Ces chiffres, vérifiables sur l’Observatoire Savoyard, montrent que ce prélèvement représente moins de 0,1 % des prélèvements totaux du département. Cela n’a rien à voir avec les 8 % évoqués par la Cour des Comptes. Les données sont claires et incontestables. »
Plusieurs stations de ski ferment définitivement
Des stations alpines contraintes de fermer face à des difficultés financières et au manque de neige
Plusieurs stations des Alpes, notamment en Isère et en Savoie, sont confrontées à des fermetures définitives, conséquence de problèmes économiques et d’un enneigement insuffisant.
En Isère, l’Alpe du Grand Serre, station historique ouverte depuis plus de 80 ans, cessera son activité. La communauté de communes de Matheysine a voté vendredi la fin des subventions pour les remontées mécaniques, avec 47 voix sur 61 en faveur de cette décision. Cette station déficitaire, qui dépendait uniquement des aides publiques, voit ainsi son partenariat avec la société Sata, spécialisée dans les remontées mécaniques, arriver à son terme.
En Savoie, c’est Notre-Dame-de-la-Tarentaise, la plus petite station du département, qui ferme ses portes pour de bon. Cette décision s’explique par des difficultés économiques aggravées par un manque chronique de neige. La station n’accueillera donc pas de touristes pour la saison hivernale 2024-2025.
Ces fermetures s’inscrivent dans une tendance plus large : depuis les années 1970, plus de 180 domaines skiables ont cessé leur activité en France. La majorité de ces fermetures concerne des microstations familiales ou communales de moyenne montagne, souvent jugées non rentables.
Les prix de l’immobilier alpin sont-ils soutenables ?
Face à ces interrogations climatiques et économiques, il devient légitime de s’interroger sur la pérennité des prix de l’immobilier alpin avec des prix/m² pouvant dans certains cas dépasser 40 000€/m².
Un outil de réflexion induit par un rapport de la cour des comptes (Les stations de montagne face au changement climatique - février 2024) pourrait nous éclairer sur la résilience des stations face à ces problématiques avec un classement de 163 stations.
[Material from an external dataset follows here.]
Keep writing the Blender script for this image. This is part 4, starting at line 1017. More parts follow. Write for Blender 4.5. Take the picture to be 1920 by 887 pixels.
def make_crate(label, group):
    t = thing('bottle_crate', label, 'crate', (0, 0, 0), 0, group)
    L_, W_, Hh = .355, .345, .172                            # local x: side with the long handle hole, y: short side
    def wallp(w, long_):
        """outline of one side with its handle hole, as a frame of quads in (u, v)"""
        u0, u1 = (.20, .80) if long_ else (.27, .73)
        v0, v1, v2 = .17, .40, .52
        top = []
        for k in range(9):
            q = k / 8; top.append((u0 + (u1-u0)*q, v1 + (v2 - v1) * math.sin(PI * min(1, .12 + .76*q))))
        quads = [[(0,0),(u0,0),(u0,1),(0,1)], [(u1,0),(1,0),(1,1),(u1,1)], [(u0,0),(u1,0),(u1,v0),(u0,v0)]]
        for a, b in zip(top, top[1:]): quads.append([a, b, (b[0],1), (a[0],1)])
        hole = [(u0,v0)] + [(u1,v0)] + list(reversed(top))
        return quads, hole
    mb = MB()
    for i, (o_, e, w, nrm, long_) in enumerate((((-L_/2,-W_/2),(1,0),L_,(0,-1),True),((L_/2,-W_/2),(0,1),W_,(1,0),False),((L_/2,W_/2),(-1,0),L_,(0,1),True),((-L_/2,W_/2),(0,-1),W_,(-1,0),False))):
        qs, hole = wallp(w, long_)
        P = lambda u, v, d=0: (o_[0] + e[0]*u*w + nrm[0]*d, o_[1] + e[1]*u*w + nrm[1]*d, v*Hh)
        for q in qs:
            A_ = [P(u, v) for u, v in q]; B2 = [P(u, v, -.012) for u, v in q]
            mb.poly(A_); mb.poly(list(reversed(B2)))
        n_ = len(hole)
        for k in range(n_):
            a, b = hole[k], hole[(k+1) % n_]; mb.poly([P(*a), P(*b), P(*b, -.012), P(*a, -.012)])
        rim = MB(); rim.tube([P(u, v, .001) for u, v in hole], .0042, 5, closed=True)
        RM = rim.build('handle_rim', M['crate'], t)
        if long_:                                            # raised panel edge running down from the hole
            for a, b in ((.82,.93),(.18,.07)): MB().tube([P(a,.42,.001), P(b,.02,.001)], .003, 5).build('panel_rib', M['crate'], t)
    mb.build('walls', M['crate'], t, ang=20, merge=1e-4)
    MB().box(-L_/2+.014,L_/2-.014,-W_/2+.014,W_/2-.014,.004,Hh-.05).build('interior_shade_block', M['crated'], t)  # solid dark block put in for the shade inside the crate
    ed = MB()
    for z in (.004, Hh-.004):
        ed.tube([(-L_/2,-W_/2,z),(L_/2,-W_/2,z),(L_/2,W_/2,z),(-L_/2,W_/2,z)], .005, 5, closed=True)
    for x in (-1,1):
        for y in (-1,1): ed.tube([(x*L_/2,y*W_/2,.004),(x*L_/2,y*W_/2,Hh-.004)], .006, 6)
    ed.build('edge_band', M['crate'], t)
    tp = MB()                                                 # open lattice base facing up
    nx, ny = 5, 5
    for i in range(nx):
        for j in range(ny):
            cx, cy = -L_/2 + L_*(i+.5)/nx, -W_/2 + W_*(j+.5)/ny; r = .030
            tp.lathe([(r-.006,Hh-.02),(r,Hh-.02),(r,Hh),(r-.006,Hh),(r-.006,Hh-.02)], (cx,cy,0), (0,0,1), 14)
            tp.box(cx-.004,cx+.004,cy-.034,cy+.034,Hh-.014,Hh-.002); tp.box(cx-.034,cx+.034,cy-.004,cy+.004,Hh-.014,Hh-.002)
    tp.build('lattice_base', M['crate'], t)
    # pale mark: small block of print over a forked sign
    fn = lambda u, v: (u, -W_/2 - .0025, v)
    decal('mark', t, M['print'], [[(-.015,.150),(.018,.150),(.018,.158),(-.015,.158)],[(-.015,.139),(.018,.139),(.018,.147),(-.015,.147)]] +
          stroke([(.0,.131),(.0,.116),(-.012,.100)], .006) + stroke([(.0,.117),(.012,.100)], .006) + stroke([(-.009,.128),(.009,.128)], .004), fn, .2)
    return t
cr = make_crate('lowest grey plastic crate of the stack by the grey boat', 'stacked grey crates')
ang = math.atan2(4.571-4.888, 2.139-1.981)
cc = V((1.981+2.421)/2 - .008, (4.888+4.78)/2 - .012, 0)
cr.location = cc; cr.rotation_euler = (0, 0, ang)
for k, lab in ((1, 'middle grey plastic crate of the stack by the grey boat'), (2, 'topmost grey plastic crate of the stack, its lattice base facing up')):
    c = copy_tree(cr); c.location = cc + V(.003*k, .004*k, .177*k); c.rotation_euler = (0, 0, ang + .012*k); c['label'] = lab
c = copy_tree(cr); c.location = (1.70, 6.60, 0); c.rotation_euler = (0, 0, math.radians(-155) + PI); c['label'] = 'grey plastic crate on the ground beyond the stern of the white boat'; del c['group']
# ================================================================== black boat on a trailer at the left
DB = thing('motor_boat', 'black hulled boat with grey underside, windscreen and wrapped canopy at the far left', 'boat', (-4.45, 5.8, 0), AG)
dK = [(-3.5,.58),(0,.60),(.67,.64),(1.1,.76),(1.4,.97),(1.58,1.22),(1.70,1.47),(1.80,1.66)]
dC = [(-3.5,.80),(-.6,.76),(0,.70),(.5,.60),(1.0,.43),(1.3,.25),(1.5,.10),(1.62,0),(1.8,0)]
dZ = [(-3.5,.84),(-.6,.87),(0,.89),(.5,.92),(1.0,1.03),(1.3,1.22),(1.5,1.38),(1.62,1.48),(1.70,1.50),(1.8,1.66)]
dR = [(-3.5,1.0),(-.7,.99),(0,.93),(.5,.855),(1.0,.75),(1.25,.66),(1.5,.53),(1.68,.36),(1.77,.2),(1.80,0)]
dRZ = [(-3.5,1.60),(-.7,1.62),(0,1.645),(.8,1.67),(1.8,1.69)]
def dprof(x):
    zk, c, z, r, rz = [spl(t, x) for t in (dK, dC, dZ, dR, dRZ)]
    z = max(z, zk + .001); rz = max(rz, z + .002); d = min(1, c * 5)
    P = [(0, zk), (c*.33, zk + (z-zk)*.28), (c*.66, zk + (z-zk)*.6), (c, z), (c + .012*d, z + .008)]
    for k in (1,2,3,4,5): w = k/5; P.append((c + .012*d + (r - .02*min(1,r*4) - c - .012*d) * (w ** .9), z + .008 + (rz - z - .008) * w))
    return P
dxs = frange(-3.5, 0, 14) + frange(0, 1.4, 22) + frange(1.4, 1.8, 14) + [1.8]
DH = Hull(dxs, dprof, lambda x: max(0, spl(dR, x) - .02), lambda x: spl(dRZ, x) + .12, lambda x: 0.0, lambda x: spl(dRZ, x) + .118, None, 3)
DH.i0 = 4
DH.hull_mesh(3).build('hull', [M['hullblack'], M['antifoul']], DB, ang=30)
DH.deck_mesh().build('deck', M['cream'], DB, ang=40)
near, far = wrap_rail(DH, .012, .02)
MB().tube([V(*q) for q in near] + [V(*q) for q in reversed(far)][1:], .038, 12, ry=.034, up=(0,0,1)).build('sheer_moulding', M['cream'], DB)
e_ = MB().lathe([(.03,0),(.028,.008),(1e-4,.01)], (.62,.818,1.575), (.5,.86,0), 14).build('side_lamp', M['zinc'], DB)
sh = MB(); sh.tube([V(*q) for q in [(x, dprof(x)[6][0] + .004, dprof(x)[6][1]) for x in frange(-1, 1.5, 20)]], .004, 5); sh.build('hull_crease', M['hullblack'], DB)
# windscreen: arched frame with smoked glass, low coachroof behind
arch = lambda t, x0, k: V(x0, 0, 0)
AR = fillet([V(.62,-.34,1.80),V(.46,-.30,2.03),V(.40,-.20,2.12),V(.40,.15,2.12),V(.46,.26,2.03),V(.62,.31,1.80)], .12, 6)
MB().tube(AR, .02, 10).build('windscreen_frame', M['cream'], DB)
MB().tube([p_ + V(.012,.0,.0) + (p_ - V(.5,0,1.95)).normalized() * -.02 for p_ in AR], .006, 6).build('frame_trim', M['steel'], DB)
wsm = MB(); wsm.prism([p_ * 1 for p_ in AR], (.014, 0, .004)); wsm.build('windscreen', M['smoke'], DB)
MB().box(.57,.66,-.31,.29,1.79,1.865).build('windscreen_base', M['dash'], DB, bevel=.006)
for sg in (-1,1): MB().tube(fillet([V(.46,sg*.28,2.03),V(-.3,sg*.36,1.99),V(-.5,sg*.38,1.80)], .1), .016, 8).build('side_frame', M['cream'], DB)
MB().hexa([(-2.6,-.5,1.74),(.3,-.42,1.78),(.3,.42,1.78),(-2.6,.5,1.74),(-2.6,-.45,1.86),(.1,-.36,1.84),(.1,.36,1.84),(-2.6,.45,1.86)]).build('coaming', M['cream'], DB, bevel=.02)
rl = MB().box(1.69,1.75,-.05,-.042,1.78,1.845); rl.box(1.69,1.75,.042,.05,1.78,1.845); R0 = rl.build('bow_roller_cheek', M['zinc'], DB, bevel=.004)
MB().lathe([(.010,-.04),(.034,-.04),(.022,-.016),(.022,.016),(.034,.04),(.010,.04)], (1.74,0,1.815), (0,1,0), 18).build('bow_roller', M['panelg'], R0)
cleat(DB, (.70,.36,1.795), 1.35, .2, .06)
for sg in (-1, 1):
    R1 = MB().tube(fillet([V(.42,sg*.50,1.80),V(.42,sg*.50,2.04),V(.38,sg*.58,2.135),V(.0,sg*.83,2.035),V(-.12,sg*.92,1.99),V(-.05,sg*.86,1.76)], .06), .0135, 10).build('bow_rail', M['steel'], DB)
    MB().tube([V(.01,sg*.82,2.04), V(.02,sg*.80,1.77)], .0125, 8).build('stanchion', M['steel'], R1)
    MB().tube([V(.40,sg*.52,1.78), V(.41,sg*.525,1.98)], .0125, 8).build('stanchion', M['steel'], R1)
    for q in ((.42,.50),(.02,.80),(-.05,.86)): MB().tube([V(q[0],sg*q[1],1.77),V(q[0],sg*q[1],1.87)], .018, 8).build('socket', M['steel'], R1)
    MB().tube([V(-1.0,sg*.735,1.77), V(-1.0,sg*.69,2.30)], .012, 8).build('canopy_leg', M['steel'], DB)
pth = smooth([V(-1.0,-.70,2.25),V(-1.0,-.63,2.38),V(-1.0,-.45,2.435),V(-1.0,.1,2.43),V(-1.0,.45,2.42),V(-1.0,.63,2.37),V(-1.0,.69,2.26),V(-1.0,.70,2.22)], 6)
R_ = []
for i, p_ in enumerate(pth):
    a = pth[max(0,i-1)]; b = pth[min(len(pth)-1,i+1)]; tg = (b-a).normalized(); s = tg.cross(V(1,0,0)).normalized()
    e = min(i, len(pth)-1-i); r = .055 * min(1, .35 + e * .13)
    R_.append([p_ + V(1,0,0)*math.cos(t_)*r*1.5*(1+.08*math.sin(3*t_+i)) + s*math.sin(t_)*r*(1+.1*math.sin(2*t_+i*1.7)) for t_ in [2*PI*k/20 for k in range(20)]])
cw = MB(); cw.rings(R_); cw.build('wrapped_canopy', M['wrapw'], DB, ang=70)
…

Ces stations sont classées en fonction :
D’un indice climatique (Résilience au « réchauffement climatique)
Un indice économique (en fonction de leur CA annuel)
Et un indice de « finances publiques » (Dépendance de la station par des subventions)
Nous avons extrait de ce classement un échantillon des principales stations pour mettre en regard leur score de Vulnérabilité par rapport au prix moyen des appartements au m² (prix moyen des appartements anciens rénovés).
Face à ces observations, certaines stations semblent survalorisées par rapport à leur score de vulnérabilité (Megève, la Clusaz, La rosière avec un score de 11.7 et un prix/m² de 7000€ /m²), d’autres peut être encore sous valorisées (Tignes, La Plagne, Chamonix).
Le cas de Courchevel est spécifique puisque le prix retenu est le prix de Courchevel 1850 1850 alors que le score agglomère les 4 niveaux de la station.
Ce filtre, certes assez simple, ne reflète pas l’exhaustivité des caractéristiques des stations mais globalement, il semble assez logique d’avoir des prix supérieurs à 10 000€/m² pour des scores inférieurs à 2, au-delà d’un score de 2 le marché nous semble beaucoup plus fragile à terme.
En conclusion, l’investissement en montagne nous semble encore justifié malgré des niveaux de prix qui peuvent sembler excessifs.
Rappelons que la formation des prix n’est que la rencontre de l’offre par rapport à la demande. En se basant sur les scores de vulnérabilité de la cour des comptes, les niveaux de prix « prime » dans les stations de « haute altitude » (avec un score <2) devraient se maintenir mécaniquement.
La demande devrait rester soutenue avec une offre toujours plus réduite. La question est moins tranchée sur les domaines de moyenne montagne qui devront proposer d’autres alternatives au sport d’hiver pour maintenir leur niveau de prix.